» **EXERCISE**: Take the lines from the beginning of the data below through the line holding "scene.camera = co" and return exactly those.

+++

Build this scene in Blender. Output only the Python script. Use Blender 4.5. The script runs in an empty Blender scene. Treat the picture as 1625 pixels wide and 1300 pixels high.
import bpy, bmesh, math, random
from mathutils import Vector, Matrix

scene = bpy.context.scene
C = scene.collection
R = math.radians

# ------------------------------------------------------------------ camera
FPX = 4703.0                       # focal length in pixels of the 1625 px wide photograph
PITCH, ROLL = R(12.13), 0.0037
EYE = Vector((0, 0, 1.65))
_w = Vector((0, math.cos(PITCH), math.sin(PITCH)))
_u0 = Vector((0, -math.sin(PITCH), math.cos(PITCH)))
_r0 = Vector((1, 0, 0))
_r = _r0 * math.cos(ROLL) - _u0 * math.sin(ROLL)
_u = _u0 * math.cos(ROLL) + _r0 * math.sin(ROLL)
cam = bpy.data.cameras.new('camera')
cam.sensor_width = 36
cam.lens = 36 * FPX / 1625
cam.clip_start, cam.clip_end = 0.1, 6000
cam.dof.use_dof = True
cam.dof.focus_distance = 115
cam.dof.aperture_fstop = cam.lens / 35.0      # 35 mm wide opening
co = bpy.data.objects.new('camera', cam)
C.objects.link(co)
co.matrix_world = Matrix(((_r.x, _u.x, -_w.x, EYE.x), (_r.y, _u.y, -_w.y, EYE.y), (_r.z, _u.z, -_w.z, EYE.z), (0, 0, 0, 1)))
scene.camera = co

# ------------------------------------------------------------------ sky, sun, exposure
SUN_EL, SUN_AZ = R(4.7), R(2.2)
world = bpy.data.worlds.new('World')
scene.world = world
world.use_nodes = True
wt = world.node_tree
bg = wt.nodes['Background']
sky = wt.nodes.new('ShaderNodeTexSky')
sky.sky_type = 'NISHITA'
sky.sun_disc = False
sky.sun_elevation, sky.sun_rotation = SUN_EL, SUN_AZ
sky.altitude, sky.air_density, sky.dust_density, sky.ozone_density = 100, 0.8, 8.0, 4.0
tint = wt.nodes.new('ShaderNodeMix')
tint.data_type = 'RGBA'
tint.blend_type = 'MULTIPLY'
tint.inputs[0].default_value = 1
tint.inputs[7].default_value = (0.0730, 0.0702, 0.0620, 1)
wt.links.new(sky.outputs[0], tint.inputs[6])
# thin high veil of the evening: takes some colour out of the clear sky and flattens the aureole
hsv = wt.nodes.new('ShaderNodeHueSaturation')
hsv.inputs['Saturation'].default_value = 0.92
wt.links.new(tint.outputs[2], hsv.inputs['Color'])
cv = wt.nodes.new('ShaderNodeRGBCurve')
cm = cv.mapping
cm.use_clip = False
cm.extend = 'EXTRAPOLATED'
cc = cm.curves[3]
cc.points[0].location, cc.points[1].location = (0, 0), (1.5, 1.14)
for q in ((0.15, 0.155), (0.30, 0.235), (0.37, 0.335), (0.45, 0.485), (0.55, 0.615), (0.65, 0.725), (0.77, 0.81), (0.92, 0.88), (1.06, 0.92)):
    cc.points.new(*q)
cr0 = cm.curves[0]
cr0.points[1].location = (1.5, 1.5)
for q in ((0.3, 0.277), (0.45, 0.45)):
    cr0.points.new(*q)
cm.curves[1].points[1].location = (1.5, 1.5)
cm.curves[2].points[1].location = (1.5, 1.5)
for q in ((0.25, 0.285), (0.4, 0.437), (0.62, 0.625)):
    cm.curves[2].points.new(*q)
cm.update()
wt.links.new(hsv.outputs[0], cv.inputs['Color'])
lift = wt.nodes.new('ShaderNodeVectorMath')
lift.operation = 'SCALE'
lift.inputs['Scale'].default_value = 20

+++

» **RESULT BELOW**:
Build this scene in Blender. Output only the Python script. Use Blender 4.5. The script runs in an empty Blender scene. Treat the picture as 1625 pixels wide and 1300 pixels high.
import bpy, bmesh, math, random
from mathutils import Vector, Matrix

scene = bpy.context.scene
C = scene.collection
R = math.radians

# ------------------------------------------------------------------ camera
FPX = 4703.0                       # focal length in pixels of the 1625 px wide photograph
PITCH, ROLL = R(12.13), 0.0037
EYE = Vector((0, 0, 1.65))
_w = Vector((0, math.cos(PITCH), math.sin(PITCH)))
_u0 = Vector((0, -math.sin(PITCH), math.cos(PITCH)))
_r0 = Vector((1, 0, 0))
_r = _r0 * math.cos(ROLL) - _u0 * math.sin(ROLL)
_u = _u0 * math.cos(ROLL) + _r0 * math.sin(ROLL)
cam = bpy.data.cameras.new('camera')
cam.sensor_width = 36
cam.lens = 36 * FPX / 1625
cam.clip_start, cam.clip_end = 0.1, 6000
cam.dof.use_dof = True
cam.dof.focus_distance = 115
cam.dof.aperture_fstop = cam.lens / 35.0      # 35 mm wide opening
co = bpy.data.objects.new('camera', cam)
C.objects.link(co)
co.matrix_world = Matrix(((_r.x, _u.x, -_w.x, EYE.x), (_r.y, _u.y, -_w.y, EYE.y), (_r.z, _u.z, -_w.z, EYE.z), (0, 0, 0, 1)))
scene.camera = co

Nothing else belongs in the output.